Extract the full listing verbatim and drop any pictures from your copy.

___

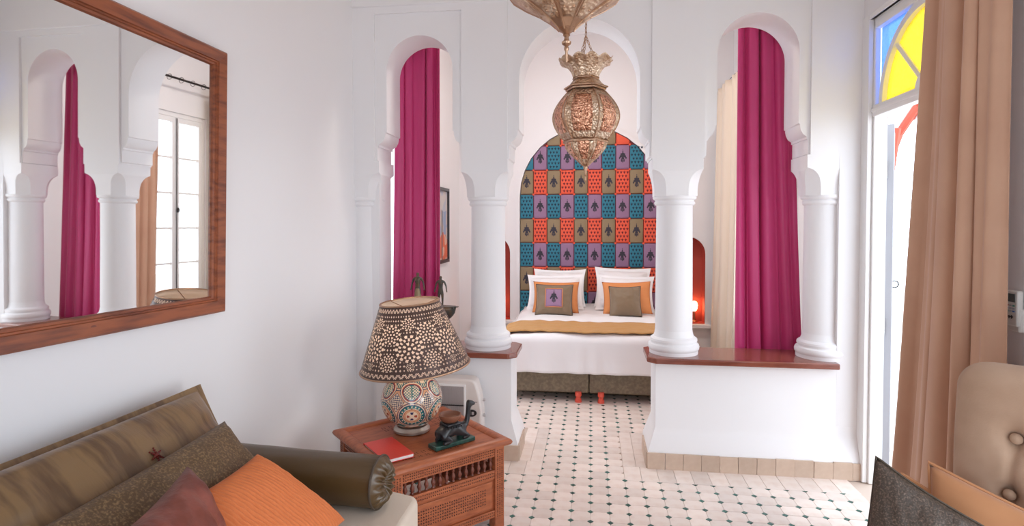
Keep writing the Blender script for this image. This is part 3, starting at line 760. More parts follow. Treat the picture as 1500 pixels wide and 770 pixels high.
cushion('pillow', 'white pillow with a flat border behind the left orange cushion', 'pillow', upright(-.70, -.075, 6.28, .575, .945, .16, .02), .24, LINEN, pw=.6, pinch=.09, wr=.012, flange=.10, seed=2)
cushion('pillow', 'white pillow against the headboard, rear of the right pair, its top edge showing', 'pillow', upright(.03, .66, 6.53, .575, 1.01, .18, -.02), .22, LINEN, pw=.6, pinch=.09, wr=.012, flange=.10, seed=3)
cushion('pillow', 'white pillow with a flat border behind the right orange cushion', 'pillow', upright(.04, .67, 6.28, .575, .945, .16, -.03), .24, LINEN, pw=.6, pinch=.09, wr=.012, flange=.10, seed=4)
cushion('cushion', 'orange cushion half hidden behind the brown cushion with a hand patch', 'cushion', upright(-.615, -.125, 6.06, .575, .89, .13), .15, CORANGE, pw=.55, seed=5)
cushion('cushion', 'orange cushion half hidden behind the plain brown cushion', 'cushion', upright(.12, .625, 6.06, .575, .90, .13, .03), .15, CORANGE, pw=.55, seed=6)
t, P, nr = cushion('cushion', 'brown cushion with a purple patch and dark hand motif, on the left of the bed', 'cushion', upright(-.57, -.185, 5.90, .575, .875, .14), .15, BROWNC, pw=.55, seed=7, pipe=(PIPE, .004))
o = M().grid(10, 10, lambda a, b: P(-.46+.92*a, -.6+1.22*b, 1)+nr*.0015).build('patch', PURP, t, w=True, smooth=180, solid=.002)
o['label'] = 'purple patch with an orange edge'
M().tube([P(u, v, 1)+nr*.003 for u, v in [(-.46+.92*k/8, -.6) for k in range(8)]+[(.46, -.6+1.22*k/8) for k in range(8)]+[(.46-.92*k/8, .62) for k in range(8)]+[(-.46, .62-1.22*k/8) for k in range(8)]], .004, 5, closed=True).build('patch_edge', CORANGE, t, w=True)
hm = hamsa(); o = hm.build('hand_motif', INK, t); o.data.transform(Matrix.Diagonal((.9, 1, .9, 1)))
ax_ = (P(.2, .02, 1)-P(-.2, .02, 1)).normalized(); up_ = (P(0, .4, 1)-P(0, -.4, 1)).normalized(); up_ = (up_ - ax_*up_.dot(ax_)).normalized(); cc = P(0, .02, 1) + up_.cross(ax_)*-.006*(1 if up_.cross(ax_).y > 0 else -1) - Vector(t.location); o.matrix_basis = Matrix.Translation(cc) @ rot_align(ax_, up_, up_.cross(ax_))
cushion('cushion', 'plain brown sateen cushion on the right of the bed', 'cushion', upright(.185, .505, 5.90, .575, .865, .14, .02), .15, BROWNC, pw=.55, seed=8, pipe=(PIPE, .004))

# ---- left banquette
t = root('banquette', 'pale linen banquette along the left wall under the mirror', 'sofa', (-1.2, 1.2, 0))
pts = [(-.69, -.5), (-.675, 2.20), (-.70, 2.235), (-.85, 2.282), (-1.60, 2.33), (-1.715, -.5)]
M().prism(pts, .25, .425).build('seat', SEATF, t, w=True, bevel=.03, segs=4)
M().prism([(x*.995+.0, y-.015) for x, y in pts], .05, .252).build('base', SEATF, t, w=True, bevel=.01)
for x, y in ((-.76, 2.12), (-1.5, 2.22), (-.76, -.4), (-1.6, -.4)): M().lathe([(.03, 0), (.03, .06)], 12, c=(x, y, 0)).build('leg', TURNW, t, w=True)
t, P, nr = cushion('back_cushion', 'long gold silk back cushion with a beaded star, leaning on the left wall', 'cushion', [(-1.27, .75, .46), (-1.22, 2.02, .46), (-1.50, 2.05, .895), (-1.56, .75, .895)], .20, GOLD, n=60, pinch=.03, wr=.010, flange=.045, seed=9)
c0 = P(.36, .30, 1); uu = (P(.39, .30, 1)-P(.33, .30, 1)).normalized(); vv = (P(.36, .33, 1)-P(.36, .27, 1)).normalized(); nr = uu.cross(vv).normalized(); c0 = c0 + nr*.004
mm = M()
for k in range(6):
    a = k*PI/3+.3
    for r_, q in ((.010, .0045), (.018, .0038), (.025, .003)):
        p = c0 + (uu*math.cos(a)+vv*math.sin(a))*r_ + nr*.002
        mm.lathe([(0, -q), (q*.8, -q*.6), (q, 0), (q*.8, q*.6), (0, q)], 8, c=p)
mm.lathe([(0, -.007), (.006, -.004), (.008, 0), (.006, .004), (0, .007)], 8, c=c0+nr*.003)
o = mm.build('beaded_star', mat('ruby_beads', (.16, .02, .015), .15, spec=.8), t, w=True); o['label'] = 'small dark red beaded star'
cushion('cushion', 'long bronze brocade cushion in front of the gold back cushion', 'cushion', [(-1.02, .75, .465), (-1.00, 1.93, .465), (-1.28, 1.875, .82), (-1.28, .75, .81)], .15, TWEED, n=50, pinch=.05, wr=.010, seed=10)
cushion('cushion', 'wine red velvet cushion propped in front of the bronze brocade cushion', 'cushion', [(-.80, .95, .47), (-.84, 1.40, .475), (-1.10, 1.445, .85), (-1.02, 1.02, .84)], .17, WINE, n=44, pinch=.09, wr=.009, seed=12)
cushion('cushion', 'orange corduroy cushion tilted against the bolster', 'cushion', [(-.874, 1.49, .47), (-.86, 1.925, .47), (-1.0925, 1.767, .755), (-1.0925, 1.3585, .7695)], .14, ORANGE, n=230, pinch=.06, wr=.004, ridge=27, seed=13)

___

Result:
Keep writing the Blender script for this image. This is part 3, starting at line 760. More parts follow. Treat the picture as 1500 pixels wide and 770 pixels high.
cushion('pillow', 'white pillow with a flat border behind the left orange cushion', 'pillow', upright(-.70, -.075, 6.28, .575, .945, .16, .02), .24, LINEN, pw=.6, pinch=.09, wr=.012, flange=.10, seed=2)
cushion('pillow', 'white pillow against the headboard, rear of the right pair, its top edge showing', 'pillow', upright(.03, .66, 6.53, .575, 1.01, .18, -.02), .22, LINEN, pw=.6, pinch=.09, wr=.012, flange=.10, seed=3)
cushion('pillow', 'white pillow with a flat border behind the right orange cushion', 'pillow', upright(.04, .67, 6.28, .575, .945, .16, -.03), .24, LINEN, pw=.6, pinch=.09, wr=.012, flange=.10, seed=4)
cushion('cushion', 'orange cushion half hidden behind the brown cushion with a hand patch', 'cushion', upright(-.615, -.125, 6.06, .575, .89, .13), .15, CORANGE, pw=.55, seed=5)
cushion('cushion', 'orange cushion half hidden behind the plain brown cushion', 'cushion', upright(.12, .625, 6.06, .575, .90, .13, .03), .15, CORANGE, pw=.55, seed=6)
t, P, nr = cushion('cushion', 'brown cushion with a purple patch and dark hand motif, on the left of the bed', 'cushion', upright(-.57, -.185, 5.90, .575, .875, .14), .15, BROWNC, pw=.55, seed=7, pipe=(PIPE, .004))
o = M().grid(10, 10, lambda a, b: P(-.46+.92*a, -.6+1.22*b, 1)+nr*.0015).build('patch', PURP, t, w=True, smooth=180, solid=.002)
o['label'] = 'purple patch with an orange edge'
M().tube([P(u, v, 1)+nr*.003 for u, v in [(-.46+.92*k/8, -.6) for k in range(8)]+[(.46, -.6+1.22*k/8) for k in range(8)]+[(.46-.92*k/8, .62) for k in range(8)]+[(-.46, .62-1.22*k/8) for k in range(8)]], .004, 5, closed=True).build('patch_edge', CORANGE, t, w=True)
hm = hamsa(); o = hm.build('hand_motif', INK, t); o.data.transform(Matrix.Diagonal((.9, 1, .9, 1)))
ax_ = (P(.2, .02, 1)-P(-.2, .02, 1)).normalized(); up_ = (P(0, .4, 1)-P(0, -.4, 1)).normalized(); up_ = (up_ - ax_*up_.dot(ax_)).normalized(); cc = P(0, .02, 1) + up_.cross(ax_)*-.006*(1 if up_.cross(ax_).y > 0 else -1) - Vector(t.location); o.matrix_basis = Matrix.Translation(cc) @ rot_align(ax_, up_, up_.cross(ax_))
cushion('cushion', 'plain brown sateen cushion on the right of the bed', 'cushion', upright(.185, .505, 5.90, .575, .865, .14, .02), .15, BROWNC, pw=.55, seed=8, pipe=(PIPE, .004))

# ---- left banquette
t = root('banquette', 'pale linen banquette along the left wall under the mirror', 'sofa', (-1.2, 1.2, 0))
pts = [(-.69, -.5), (-.675, 2.20), (-.70, 2.235), (-.85, 2.282), (-1.60, 2.33), (-1.715, -.5)]
M().prism(pts, .25, .425).build('seat', SEATF, t, w=True, bevel=.03, segs=4)
M().prism([(x*.995+.0, y-.015) for x, y in pts], .05, .252).build('base', SEATF, t, w=True, bevel=.01)
for x, y in ((-.76, 2.12), (-1.5, 2.22), (-.76, -.4), (-1.6, -.4)): M().lathe([(.03, 0), (.03, .06)], 12, c=(x, y, 0)).build('leg', TURNW, t, w=True)
t, P, nr = cushion('back_cushion', 'long gold silk back cushion with a beaded star, leaning on the left wall', 'cushion', [(-1.27, .75, .46), (-1.22, 2.02, .46), (-1.50, 2.05, .895), (-1.56, .75, .895)], .20, GOLD, n=60, pinch=.03, wr=.010, flange=.045, seed=9)
c0 = P(.36, .30, 1); uu = (P(.39, .30, 1)-P(.33, .30, 1)).normalized(); vv = (P(.36, .33, 1)-P(.36, .27, 1)).normalized(); nr = uu.cross(vv).normalized(); c0 = c0 + nr*.004
mm = M()
for k in range(6):
    a = k*PI/3+.3
    for r_, q in ((.010, .0045), (.018, .0038), (.025, .003)):
        p = c0 + (uu*math.cos(a)+vv*math.sin(a))*r_ + nr*.002
        mm.lathe([(0, -q), (q*.8, -q*.6), (q, 0), (q*.8, q*.6), (0, q)], 8, c=p)
mm.lathe([(0, -.007), (.006, -.004), (.008, 0), (.006, .004), (0, .007)], 8, c=c0+nr*.003)
o = mm.build('beaded_star', mat('ruby_beads', (.16, .02, .015), .15, spec=.8), t, w=True); o['label'] = 'small dark red beaded star'
cushion('cushion', 'long bronze brocade cushion in front of the gold back cushion', 'cushion', [(-1.02, .75, .465), (-1.00, 1.93, .465), (-1.28, 1.875, .82), (-1.28, .75, .81)], .15, TWEED, n=50, pinch=.05, wr=.010, seed=10)
cushion('cushion', 'wine red velvet cushion propped in front of the bronze brocade cushion', 'cushion', [(-.80, .95, .47), (-.84, 1.40, .475), (-1.10, 1.445, .85), (-1.02, 1.02, .84)], .17, WINE, n=44, pinch=.09, wr=.009, seed=12)
cushion('cushion', 'orange corduroy cushion tilted against the bolster', 'cushion', [(-.874, 1.49, .47), (-.86, 1.925, .47), (-1.0925, 1.767, .755), (-1.0925, 1.3585, .7695)], .14, ORANGE, n=230, pinch=.06, wr=.004, ridge=27, seed=13)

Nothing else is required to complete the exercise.